Devant la Chambre des comparutions immédiates, Kevin (prénom changé), 20 ans. Visage poupin, corps trapu, boule à ras, un jean, un polo noir, des chaussures à bouts pointus, un sac à dos motif treillis et une jeunesse isolée, qui comble sa grande solitude avec des jeux de guerre et de combats, qui finit par s'identifier à certains personnages et qui part en orbite dans des fantasmes, sans limites et hors sol, par définition. Il est poursuivi pour apologie publique d'un acte de terrorisme.

"J'en avais marre d'être seul", répète le jeune homme. Le 7 juin dernier il poste sur son compte Facebook une photo de 3 hommes encagoulés, kalach pointées vers le ciel, devant un coucher de soleil, et titre le cliché "Vive le djihâd !".

"Il est seul, reprendra Maître Jérôme Duquennoy pour sa défense, et là, on lui parle. On lui dit qu'il est fou, qu'il faut arrêter, mais on lui parle."

La présidente lit quelques échanges :

"Reprends tes esprits.

-J'en ai juste trop marre de cette vie. Je vais partir en Syrie, j'ai déjà acheté mon billet.

-Tu es malade, réveille-toi !

-Non, je vais bien."

Un des interlocuteurs imprime la page, fait un signalement. Branle bas de combat aux parquets de Dijon, et de Chalon, et dans les gendarmeries : le jour même Kevin est en garde à vue.

Entre le 6 et le 7 juin il avait échangé des SMS avec sa petite amie, lui disant qu'il irait en Syrie, qu'il aurait "une kalach", qu'il crierait "Allah akbar", qu'un ami à lui est mort là-bas, que "les frères" lui ont envoyé une vidéo où il se fait "exploser", qu'il en a "marre".

C'est marre : l'instruction le secoue sur les éléments de réalité. "Vous ne vous êtes pas trouvé de héros positifs ?", "votre mère a élevé un fils dont l'ambition est de tuer des gens ?", "il y a un an il s'est mis à fumer des joints pour faire le malin".

Addiction aux jeux vidéos, confusion réel/virtuel, pas d'échanges avec son entourage à ce sujet, et, en audition : "J'ai expliqué aux gendarmes qu'une fois là-bas, on me donnerait une arme et que j'irai au combat. Mais je ne voulais pas partir, ce n'était pas vrai."

Contre qui ? Pourquoi ? Quelle guerre exactement ? Il ne sait pas, ce n'est pas l'objet de ses ruminations. Il voulait juste "être utile" (à qui ? à quoi ?), il voulait surtout "se faire remarquer".


Toujours lors d'une audition : "Depuis 4 à 5 mois je suis attiré par Daesh et le terrorisme. J'aime les armes et c'est un phénomène de mode."

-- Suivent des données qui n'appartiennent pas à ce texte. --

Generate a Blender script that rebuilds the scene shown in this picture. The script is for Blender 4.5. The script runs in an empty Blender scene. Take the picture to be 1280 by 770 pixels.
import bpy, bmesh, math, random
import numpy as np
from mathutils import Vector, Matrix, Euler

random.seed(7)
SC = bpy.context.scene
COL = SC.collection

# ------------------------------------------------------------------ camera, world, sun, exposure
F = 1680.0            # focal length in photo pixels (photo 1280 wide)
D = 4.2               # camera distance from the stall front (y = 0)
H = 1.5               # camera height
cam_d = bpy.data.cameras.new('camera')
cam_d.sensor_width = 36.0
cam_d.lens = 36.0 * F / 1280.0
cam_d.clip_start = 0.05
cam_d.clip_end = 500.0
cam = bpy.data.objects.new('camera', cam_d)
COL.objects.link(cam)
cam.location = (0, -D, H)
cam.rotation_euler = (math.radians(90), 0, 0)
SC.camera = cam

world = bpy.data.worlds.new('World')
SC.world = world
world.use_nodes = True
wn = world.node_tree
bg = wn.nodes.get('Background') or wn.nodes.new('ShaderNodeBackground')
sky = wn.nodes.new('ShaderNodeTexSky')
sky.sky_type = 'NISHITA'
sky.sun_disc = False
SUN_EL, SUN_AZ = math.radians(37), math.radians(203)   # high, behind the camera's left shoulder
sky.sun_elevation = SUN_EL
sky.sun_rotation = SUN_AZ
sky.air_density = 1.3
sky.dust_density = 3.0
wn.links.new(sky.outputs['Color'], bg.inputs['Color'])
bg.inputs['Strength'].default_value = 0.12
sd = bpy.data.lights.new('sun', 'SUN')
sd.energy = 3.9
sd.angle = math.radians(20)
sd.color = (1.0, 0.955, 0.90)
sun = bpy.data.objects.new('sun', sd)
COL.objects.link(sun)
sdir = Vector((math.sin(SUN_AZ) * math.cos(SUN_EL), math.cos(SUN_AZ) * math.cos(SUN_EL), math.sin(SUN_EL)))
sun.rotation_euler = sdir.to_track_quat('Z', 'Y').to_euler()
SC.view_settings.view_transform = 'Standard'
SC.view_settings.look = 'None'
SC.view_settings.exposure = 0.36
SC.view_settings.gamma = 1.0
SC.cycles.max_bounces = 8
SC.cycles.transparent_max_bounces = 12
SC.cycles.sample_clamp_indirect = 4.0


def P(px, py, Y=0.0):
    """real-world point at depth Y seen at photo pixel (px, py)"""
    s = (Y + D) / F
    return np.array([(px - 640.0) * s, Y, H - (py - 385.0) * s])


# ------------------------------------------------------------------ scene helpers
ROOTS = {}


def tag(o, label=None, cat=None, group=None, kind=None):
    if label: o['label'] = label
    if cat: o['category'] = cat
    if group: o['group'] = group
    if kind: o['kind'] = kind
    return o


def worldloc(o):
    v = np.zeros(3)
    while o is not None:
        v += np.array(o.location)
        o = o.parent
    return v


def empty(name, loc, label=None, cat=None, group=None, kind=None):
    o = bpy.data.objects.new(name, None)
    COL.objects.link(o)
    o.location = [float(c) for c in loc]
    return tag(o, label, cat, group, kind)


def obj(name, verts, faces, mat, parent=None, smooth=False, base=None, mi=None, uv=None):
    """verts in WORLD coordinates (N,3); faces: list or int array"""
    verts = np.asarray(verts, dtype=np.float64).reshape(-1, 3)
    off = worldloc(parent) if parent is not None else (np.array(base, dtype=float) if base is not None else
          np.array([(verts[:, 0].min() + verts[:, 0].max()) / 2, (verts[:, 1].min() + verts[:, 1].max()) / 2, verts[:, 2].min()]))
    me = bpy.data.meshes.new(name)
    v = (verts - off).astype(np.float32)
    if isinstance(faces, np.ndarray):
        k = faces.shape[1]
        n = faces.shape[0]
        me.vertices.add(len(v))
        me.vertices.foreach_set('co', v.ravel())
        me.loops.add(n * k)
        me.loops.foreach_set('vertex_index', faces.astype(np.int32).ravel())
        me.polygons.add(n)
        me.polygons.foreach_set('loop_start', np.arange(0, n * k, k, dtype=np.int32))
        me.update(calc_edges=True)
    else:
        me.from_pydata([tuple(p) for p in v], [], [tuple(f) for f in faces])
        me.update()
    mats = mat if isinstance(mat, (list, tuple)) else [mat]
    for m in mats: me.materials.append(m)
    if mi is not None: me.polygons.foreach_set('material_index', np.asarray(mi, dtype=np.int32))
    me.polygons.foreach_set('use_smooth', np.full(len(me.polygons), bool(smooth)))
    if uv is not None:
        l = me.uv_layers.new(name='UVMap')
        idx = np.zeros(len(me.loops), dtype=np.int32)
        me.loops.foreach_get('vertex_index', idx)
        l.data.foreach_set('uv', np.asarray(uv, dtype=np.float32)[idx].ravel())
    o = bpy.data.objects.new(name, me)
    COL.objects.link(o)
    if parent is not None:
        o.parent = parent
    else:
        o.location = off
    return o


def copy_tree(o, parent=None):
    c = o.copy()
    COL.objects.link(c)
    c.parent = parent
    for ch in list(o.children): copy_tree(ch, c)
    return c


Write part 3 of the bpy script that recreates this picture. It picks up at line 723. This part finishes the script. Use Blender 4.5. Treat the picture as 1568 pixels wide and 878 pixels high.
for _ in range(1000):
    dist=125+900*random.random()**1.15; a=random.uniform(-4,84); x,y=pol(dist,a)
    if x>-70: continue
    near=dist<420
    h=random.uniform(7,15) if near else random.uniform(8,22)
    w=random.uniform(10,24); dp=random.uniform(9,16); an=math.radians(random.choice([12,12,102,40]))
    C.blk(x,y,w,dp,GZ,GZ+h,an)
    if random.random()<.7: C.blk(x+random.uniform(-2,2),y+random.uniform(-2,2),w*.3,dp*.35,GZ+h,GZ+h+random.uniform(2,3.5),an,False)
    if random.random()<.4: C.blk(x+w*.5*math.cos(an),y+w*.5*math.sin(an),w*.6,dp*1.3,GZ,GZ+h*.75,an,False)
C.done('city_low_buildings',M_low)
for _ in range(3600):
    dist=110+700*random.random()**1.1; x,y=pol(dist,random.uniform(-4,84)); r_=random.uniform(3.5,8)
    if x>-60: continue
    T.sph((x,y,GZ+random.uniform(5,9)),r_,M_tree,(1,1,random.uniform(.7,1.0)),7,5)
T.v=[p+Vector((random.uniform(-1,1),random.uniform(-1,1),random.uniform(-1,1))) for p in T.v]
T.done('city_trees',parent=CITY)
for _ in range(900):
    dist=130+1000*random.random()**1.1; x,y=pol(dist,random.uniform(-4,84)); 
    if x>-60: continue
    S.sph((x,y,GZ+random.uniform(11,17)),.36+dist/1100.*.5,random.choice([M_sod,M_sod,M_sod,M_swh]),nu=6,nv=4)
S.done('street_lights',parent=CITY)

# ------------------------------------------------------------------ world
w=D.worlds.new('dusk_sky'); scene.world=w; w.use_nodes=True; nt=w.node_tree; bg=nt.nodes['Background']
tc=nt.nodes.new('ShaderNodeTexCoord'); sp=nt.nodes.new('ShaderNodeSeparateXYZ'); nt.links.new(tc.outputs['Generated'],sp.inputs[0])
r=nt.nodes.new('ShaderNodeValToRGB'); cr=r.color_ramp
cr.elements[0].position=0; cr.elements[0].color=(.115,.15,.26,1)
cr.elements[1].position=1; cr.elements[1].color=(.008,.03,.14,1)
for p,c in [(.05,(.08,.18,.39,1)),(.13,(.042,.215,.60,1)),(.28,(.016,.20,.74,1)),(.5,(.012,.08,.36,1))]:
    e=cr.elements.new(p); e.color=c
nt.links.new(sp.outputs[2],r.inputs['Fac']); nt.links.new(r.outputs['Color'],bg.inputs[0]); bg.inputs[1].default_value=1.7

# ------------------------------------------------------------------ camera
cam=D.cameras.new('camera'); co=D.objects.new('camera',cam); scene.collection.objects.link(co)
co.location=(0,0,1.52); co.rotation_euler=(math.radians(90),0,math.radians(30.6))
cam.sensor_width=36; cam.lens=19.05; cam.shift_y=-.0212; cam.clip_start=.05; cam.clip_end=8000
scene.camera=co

La présidente : "Les attentats, c'est un phénomène de mode ?

-Non, pas du tout, c'est de la barbarie, je voulais juste faire parler de moi. "


"Vous êtes très influençable, insiste la procureur, vous êtes capable de faire n'importe quoi pour vous faire des amis. Que sera la prochaine étape ? Passer à l'acte avec une carabine, un fusil de chasse ? Vous avez regardé des photos de décapitations, vous employez un vocabulaire précis, vous n'avez "pas respecté Allah", dites-vous ? Cette blague a mobilisé quantité de personnes qui ont mieux à faire."

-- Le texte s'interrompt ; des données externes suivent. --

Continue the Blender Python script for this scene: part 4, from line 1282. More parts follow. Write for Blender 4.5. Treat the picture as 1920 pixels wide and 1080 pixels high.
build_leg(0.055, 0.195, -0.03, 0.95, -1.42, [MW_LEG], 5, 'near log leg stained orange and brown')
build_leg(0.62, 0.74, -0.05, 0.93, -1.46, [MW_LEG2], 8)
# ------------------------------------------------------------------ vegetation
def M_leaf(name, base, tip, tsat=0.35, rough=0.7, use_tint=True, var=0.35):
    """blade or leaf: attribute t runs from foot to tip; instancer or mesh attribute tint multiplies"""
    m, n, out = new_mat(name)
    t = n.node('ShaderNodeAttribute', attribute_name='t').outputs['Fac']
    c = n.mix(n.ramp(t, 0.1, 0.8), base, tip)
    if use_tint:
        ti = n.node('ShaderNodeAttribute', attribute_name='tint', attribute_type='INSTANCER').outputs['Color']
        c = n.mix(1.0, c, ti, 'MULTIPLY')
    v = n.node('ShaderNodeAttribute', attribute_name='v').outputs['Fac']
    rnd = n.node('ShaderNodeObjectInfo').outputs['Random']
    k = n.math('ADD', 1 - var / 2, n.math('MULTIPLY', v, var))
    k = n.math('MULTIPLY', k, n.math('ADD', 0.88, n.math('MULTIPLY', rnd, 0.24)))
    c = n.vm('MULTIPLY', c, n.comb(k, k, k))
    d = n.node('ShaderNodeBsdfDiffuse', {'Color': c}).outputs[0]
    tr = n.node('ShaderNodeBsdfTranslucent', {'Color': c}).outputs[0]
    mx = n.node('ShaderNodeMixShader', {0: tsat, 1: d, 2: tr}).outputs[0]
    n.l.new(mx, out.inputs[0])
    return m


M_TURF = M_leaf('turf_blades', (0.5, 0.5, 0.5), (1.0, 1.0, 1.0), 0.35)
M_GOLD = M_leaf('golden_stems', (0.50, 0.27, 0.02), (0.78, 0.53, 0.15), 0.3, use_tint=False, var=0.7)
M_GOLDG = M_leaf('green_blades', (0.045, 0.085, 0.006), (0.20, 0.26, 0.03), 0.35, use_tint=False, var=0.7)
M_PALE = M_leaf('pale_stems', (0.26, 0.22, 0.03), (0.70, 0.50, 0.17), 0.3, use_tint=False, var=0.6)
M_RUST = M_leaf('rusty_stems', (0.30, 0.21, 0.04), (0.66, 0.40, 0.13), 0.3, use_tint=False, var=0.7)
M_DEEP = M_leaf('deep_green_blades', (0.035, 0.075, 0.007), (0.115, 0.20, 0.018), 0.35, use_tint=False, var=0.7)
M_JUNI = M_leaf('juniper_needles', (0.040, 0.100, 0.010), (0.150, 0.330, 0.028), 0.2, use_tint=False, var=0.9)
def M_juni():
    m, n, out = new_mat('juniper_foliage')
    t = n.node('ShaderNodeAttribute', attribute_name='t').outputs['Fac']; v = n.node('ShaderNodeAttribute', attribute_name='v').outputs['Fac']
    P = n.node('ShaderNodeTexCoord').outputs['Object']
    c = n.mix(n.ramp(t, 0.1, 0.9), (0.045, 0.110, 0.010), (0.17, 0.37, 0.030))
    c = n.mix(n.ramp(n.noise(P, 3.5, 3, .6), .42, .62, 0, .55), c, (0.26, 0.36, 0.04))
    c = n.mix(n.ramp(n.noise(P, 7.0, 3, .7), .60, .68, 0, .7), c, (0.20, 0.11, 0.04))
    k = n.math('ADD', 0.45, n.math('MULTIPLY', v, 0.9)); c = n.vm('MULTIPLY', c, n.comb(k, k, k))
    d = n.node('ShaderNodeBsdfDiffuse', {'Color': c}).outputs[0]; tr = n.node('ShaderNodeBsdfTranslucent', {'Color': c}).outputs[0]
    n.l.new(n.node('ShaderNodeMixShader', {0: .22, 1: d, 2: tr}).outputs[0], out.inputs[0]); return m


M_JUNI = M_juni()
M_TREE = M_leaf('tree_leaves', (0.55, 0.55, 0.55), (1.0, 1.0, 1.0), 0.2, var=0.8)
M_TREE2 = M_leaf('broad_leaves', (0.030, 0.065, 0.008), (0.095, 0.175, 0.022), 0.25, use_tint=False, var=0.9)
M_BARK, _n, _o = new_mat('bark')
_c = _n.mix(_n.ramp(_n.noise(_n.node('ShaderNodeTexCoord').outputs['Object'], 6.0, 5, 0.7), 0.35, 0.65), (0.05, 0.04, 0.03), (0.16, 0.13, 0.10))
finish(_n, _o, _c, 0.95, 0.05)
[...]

Le parquet requiert 9 mois de prison avec sursis assortis d'un suivi mise à l'épreuve de 2 ans.


"Vu la gravité des faits et un profil psychologique inquiétant", le tribunal va au-delà des réquisitions et condamne ce jeune homme en noyade dans ses fantasmes à 12 mois de prison, dont 9 avec sursis assortis d'un suivi mise à l'épreuve de 2 ans, avec exécution provisoire. Les 3 mois de prison ferme pourront être aménagés. Le tribunal insiste : si Kevin ne se rend pas à la convocation du juge d'application des peines, il serait incarcéré. S'il commettait une nouvelle infraction dans les 5 ans à venir, les 9 mois de sursis pourraient être révoqués. "On est dans du concret, de la réalité effective. Vous avez une obligation de soins : voir la psychologue ne suffira pas, il faudra voir un psychiatre et prendre rendez-vous dans un centre d'addictologie pour guérir des jeux vidéos. Vous avez l'interdiction de détenir et de porter une arme."

 


FSA


Kevin est relaxé de la prévention d'apologie du terrorisme par SMS, le tribunal considérant que le caractère public n'est pas constitué.